Office vacancies in Hollywood climbed slightly, up to 15.4 percent in the third quarter from 14.2 percent the prior period, and a full 5 points higher than the same period a year earlier. More than 25,000 square feet came back onto the 2.3 million-square-foot market in the quarter, according to data from Jones Lang LaSalle Inc.

The return to the submarket of newly renovated office spaces like the Eastman Kodak Co. campus at Santa Monica Boulevard and Las Palmas Avenue contributed to the increase in the quarter’s vacancy rate.

John Tronson, a principal in the Hollywood Hills office of commercial brokerage Avison Young Inc., said that he saw an increase in transactional activity in the last quarter despite the modest giveback.

“There’s been very little change in vacancies. But I’ve seen a big change in market velocity, the deals being done, the offers being made and how many more tours were going down,” he said. “There are prices equal to 2007 levels, but it’s not quite as crazy. There are multiple offers on high-quality spaces.”

Rents in the submarket continued to rise in the quarter. The average Class A asking rent was $3.37 a foot, up 5 cents from the second quarter and 16 percent higher than the $2.90 a year earlier.

That increase comes even with a whopping 330,000 square feet under construction, second only in Los Angeles County to the 400,000 square feet coming out of the ground in downtown Los Angeles.

Feeding the boom is Kilroy Realty Corp.’s Columbia Square project at 6121 Sunset Blvd., which will have 330,000 square feet of new office space as well as 100,000 square feet of renovated space inside a former CBS soundstage.

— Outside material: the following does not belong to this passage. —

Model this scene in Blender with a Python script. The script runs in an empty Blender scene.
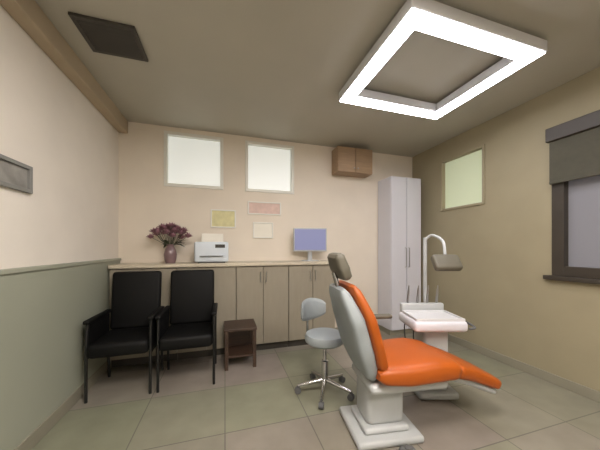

“We’re seeing landlords reconditioning space to put out in the market in more creative configurations, which is bringing additional space,” said Nicole Mihalka, a Jones Lang LaSalle senior vice president. “There’s a higher demand in creative space, with features like exposed ceilings. As a trend we’re seeing more tech companies coming into the market.”

Occupancy at Columbia Square is expected to start in January 2015, Mihalka said.

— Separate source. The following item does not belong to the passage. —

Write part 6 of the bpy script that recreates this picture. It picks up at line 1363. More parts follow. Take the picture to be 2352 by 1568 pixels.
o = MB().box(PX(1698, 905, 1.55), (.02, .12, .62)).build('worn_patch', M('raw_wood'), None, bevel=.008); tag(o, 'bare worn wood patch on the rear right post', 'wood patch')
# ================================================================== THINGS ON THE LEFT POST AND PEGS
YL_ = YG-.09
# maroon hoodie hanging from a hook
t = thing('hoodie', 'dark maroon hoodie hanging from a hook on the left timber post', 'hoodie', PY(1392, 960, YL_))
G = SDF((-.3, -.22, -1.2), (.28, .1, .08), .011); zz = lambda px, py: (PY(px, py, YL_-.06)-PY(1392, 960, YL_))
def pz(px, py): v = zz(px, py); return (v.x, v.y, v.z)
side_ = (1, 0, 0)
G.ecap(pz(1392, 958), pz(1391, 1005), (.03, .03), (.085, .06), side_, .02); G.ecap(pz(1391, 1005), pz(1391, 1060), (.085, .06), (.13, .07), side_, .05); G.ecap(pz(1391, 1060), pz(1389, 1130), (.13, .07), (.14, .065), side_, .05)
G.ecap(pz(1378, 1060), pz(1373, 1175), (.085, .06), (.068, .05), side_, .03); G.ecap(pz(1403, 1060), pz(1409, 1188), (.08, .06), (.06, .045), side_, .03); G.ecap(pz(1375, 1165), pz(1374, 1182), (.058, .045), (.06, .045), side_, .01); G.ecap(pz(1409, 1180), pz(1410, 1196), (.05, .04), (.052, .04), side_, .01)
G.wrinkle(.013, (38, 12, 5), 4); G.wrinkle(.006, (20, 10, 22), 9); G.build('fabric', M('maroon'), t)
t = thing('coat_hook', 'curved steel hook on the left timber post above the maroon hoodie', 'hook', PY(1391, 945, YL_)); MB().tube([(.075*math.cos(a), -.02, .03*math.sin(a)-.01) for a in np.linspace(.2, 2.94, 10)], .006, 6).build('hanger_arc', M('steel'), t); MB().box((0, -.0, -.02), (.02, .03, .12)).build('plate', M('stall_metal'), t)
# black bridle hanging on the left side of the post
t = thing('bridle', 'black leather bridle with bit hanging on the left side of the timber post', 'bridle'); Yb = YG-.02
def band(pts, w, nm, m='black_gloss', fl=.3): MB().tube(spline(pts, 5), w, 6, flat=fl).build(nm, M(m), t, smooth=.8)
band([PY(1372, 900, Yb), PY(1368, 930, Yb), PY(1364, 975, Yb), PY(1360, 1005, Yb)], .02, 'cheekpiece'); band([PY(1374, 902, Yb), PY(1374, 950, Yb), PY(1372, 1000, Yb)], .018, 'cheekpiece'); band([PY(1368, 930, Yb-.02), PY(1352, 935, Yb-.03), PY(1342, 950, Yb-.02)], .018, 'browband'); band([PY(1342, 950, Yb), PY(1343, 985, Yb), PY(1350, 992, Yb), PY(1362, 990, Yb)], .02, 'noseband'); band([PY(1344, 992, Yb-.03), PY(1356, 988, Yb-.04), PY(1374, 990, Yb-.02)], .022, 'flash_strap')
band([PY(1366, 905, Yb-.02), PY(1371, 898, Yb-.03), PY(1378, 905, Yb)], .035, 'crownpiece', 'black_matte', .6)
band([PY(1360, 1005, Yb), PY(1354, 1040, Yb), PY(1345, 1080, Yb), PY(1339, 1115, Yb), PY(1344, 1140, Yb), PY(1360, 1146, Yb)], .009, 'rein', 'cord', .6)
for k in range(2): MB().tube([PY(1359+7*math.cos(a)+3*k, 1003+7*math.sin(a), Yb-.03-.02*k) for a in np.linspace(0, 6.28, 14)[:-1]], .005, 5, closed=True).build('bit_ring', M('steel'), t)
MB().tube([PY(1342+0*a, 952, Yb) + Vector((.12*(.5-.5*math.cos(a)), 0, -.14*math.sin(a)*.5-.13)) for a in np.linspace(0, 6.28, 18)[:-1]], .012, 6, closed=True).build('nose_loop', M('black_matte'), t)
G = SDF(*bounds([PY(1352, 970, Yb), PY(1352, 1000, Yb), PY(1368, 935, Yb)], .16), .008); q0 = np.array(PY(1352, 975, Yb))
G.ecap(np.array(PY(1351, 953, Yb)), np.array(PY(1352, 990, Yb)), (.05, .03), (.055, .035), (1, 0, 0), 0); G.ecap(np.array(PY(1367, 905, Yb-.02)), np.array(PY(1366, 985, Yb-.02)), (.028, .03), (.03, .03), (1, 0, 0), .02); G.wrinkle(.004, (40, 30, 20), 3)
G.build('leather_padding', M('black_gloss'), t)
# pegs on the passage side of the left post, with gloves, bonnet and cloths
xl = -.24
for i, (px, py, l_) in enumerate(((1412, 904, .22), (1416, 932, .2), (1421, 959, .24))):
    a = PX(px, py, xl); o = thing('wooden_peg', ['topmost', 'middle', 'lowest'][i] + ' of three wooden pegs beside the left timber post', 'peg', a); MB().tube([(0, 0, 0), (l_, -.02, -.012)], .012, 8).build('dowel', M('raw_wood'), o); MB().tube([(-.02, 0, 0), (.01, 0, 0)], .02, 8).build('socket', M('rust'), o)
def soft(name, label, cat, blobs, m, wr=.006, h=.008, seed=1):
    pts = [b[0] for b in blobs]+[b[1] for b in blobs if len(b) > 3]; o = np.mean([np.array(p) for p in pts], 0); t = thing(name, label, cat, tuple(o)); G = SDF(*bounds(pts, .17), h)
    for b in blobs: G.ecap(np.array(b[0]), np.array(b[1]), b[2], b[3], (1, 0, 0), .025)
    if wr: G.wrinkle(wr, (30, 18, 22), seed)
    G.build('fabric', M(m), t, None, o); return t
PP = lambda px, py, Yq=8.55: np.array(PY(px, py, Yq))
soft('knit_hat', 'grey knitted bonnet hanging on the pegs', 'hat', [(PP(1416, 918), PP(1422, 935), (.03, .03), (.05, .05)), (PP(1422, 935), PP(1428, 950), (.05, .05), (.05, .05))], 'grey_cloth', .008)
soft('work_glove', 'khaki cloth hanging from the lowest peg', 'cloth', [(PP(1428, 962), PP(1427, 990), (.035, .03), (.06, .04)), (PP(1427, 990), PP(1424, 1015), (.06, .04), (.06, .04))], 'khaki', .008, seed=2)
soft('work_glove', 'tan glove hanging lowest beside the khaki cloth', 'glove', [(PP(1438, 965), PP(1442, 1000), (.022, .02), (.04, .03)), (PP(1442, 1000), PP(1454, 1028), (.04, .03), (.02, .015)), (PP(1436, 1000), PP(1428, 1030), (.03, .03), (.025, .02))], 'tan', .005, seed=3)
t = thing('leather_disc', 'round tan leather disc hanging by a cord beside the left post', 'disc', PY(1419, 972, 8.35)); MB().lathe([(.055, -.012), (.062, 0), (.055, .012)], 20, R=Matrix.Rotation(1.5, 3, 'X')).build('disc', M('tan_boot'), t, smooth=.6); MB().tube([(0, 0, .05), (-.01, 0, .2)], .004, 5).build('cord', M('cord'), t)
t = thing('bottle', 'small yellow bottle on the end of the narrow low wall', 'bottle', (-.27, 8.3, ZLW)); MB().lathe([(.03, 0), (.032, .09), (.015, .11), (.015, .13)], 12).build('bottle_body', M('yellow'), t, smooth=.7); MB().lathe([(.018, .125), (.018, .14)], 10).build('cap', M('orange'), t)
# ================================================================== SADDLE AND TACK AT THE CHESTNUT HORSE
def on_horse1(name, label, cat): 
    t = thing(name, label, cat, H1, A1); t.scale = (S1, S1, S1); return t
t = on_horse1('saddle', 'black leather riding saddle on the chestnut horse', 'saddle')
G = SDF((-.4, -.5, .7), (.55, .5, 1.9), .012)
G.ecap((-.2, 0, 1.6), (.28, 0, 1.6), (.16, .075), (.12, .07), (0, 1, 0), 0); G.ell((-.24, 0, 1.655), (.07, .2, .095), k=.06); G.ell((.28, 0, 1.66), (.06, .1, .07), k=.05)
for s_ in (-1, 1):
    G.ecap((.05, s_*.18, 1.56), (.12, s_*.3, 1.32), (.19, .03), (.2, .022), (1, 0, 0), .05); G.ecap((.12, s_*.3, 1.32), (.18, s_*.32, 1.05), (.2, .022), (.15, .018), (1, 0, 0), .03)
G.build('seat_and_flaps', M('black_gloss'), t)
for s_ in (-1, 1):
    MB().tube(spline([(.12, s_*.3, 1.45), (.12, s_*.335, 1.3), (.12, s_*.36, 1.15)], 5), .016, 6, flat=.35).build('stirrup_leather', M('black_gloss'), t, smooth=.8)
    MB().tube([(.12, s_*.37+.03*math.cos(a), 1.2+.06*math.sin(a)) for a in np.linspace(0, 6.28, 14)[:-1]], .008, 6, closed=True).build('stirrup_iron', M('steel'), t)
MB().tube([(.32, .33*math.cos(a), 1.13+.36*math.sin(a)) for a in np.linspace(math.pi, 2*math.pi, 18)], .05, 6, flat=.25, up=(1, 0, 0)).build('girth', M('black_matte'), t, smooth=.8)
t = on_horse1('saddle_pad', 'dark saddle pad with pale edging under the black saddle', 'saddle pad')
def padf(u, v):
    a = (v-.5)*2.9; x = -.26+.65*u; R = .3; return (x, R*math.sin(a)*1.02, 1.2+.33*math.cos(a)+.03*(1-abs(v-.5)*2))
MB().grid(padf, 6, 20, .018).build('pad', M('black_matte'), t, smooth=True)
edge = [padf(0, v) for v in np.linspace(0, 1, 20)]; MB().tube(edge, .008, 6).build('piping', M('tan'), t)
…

Tronson said he believed that with large spaces like Columbia Square close to coming on line, more tenants will start coming in from other submarkets.

“We’ve never had big blocks of space, but with the new construction, we’re going to see some bigger tech tenants that would typically be focused on the Westside,” he said. “Hollywood is as affordable as anywhere else and it’s got good transportation.”

As more developments like Columbia Square and Kilroy’s $79 million, 22-story Sunset Media Center, at 6225 W. Sunset Blvd., finish renovations, asking rent will go up because of added technical improvements, he said.

“Historically in Hollywood, the good stuff goes at a premium,” Tronson said. “It’s an image-driven market.”

On the investment side, Hollywood saw several significant transactions in the quarter.

BRE Properties Inc. purchased the 270-unit multifamily Jefferson at Hollywood project, on Highland Avenue north of Hollywood Boulevard, for $120 million. Pebblebrook Hotel Trust purchased the 57-unit Redbury Hotel on Vine Street for $34 million.